Concluyo con esta reflexión personal, para aquellos que se preguntan: ¿entonces para qué tener fe? ¿para qué ir a misa? ¿para que hacer sacrificios si Dios me quiere igual? ¿para que me esfuerzo en ser un buen cristiano pudiendo hacer lo que me da la gana?.

A veces nos pasa como a los de la parábola de la viña, que se sorprenden al final de que se les pague a todos por igual. ¿Acaso no somos felices los que trabajamos en la viña junto al padre que necesitamos que se nos pague con aquello que se nos da gratis? ¿Nos pasa como al hermano del hijo pródigo que sentimos el celo ante el amor del padre hacia los demás que quieren aceptar su misericordia y amor solo porque nos creemos superiores por haber tenido la gracia de haber estado junto a él más tiempo?  ¿Vemos la fe como una carga o como un don que se nos ha dado gratis?

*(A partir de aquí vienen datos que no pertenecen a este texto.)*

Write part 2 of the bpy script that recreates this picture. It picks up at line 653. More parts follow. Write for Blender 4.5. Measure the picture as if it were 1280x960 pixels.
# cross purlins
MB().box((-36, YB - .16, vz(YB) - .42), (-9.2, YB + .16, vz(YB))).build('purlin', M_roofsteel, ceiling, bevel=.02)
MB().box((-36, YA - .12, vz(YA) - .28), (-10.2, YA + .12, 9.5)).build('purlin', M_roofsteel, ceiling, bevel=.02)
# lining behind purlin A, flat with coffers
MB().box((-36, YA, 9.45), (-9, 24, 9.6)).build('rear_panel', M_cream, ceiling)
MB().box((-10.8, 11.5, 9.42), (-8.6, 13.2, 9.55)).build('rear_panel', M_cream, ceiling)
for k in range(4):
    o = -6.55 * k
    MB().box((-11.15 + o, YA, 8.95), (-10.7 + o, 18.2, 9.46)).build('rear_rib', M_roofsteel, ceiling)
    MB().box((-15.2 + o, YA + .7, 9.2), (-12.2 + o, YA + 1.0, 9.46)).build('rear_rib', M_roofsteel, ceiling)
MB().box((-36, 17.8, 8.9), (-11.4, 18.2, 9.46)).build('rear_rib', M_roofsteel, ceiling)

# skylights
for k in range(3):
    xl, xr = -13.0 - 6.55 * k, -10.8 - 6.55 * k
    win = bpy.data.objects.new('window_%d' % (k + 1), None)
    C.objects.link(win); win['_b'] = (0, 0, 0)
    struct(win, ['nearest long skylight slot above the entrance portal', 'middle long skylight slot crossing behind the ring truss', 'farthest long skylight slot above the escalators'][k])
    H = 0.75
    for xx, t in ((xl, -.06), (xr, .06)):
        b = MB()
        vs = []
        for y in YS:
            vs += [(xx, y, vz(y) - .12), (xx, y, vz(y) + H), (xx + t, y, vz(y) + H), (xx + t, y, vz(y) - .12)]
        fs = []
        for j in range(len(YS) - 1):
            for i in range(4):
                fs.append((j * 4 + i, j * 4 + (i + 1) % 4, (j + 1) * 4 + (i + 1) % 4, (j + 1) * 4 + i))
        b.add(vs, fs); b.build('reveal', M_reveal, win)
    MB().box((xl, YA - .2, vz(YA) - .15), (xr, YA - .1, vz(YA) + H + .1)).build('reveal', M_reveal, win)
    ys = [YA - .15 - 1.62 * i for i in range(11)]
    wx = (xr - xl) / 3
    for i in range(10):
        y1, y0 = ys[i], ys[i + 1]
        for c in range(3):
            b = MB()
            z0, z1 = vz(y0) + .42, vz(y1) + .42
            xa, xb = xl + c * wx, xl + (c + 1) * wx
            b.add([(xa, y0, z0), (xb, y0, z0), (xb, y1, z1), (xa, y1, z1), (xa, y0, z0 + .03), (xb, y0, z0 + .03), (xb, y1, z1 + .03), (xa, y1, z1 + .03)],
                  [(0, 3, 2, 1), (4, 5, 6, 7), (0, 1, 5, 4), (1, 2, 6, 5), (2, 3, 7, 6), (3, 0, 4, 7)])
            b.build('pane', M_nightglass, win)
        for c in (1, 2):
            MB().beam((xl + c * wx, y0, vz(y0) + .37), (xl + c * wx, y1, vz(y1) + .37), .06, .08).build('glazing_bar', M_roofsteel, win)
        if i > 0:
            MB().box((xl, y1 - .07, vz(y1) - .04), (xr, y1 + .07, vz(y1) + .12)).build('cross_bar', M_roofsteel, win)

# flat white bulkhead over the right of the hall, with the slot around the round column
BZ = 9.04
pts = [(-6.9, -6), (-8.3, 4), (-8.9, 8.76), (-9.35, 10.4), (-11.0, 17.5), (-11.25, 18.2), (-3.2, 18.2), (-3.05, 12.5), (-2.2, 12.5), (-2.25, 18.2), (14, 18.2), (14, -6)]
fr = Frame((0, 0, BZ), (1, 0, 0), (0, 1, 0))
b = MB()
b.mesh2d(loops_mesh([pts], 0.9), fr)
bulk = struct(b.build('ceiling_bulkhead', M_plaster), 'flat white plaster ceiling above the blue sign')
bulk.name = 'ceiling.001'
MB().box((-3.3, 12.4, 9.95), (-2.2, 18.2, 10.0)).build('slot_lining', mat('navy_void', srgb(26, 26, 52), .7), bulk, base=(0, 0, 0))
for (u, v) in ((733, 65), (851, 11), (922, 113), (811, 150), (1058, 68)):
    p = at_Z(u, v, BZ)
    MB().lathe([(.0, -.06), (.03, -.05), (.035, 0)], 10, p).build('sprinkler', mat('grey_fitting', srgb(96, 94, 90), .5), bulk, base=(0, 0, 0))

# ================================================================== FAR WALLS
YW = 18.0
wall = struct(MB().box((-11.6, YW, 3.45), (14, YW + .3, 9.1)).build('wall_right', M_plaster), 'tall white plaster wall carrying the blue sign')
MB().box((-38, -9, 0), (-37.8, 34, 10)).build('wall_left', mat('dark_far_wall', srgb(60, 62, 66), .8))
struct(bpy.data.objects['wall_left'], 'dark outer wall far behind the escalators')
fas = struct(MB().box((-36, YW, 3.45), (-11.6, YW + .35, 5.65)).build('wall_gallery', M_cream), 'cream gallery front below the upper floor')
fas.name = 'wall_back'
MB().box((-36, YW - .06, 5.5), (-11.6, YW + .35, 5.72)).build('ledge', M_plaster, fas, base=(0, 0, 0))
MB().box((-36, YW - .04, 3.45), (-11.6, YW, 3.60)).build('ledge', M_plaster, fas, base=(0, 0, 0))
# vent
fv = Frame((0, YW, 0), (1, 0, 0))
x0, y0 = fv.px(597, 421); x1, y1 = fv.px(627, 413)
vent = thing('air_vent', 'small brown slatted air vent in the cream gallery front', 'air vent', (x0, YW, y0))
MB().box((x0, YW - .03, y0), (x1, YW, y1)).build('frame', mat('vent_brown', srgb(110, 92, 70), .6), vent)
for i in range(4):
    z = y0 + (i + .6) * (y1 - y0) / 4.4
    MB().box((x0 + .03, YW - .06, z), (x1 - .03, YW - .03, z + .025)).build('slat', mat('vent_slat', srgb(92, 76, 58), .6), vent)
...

Dejemos de pensar en cómo tiene que actuar Dios y vivamos nuestra fe con la esperanza de que nos encontraremos un día con sus brazos misericordiosos y llenos de ternura, que estará dispuesto a acogernos tal y como somos con los brazos abiertos. Él siempre nos sueña mejores, pero no va dejarnos solos en nuestro duelo  final. Pongamos nuestra confianza en Él y dejémonos inundar por su gracia, sin miedo ni temor.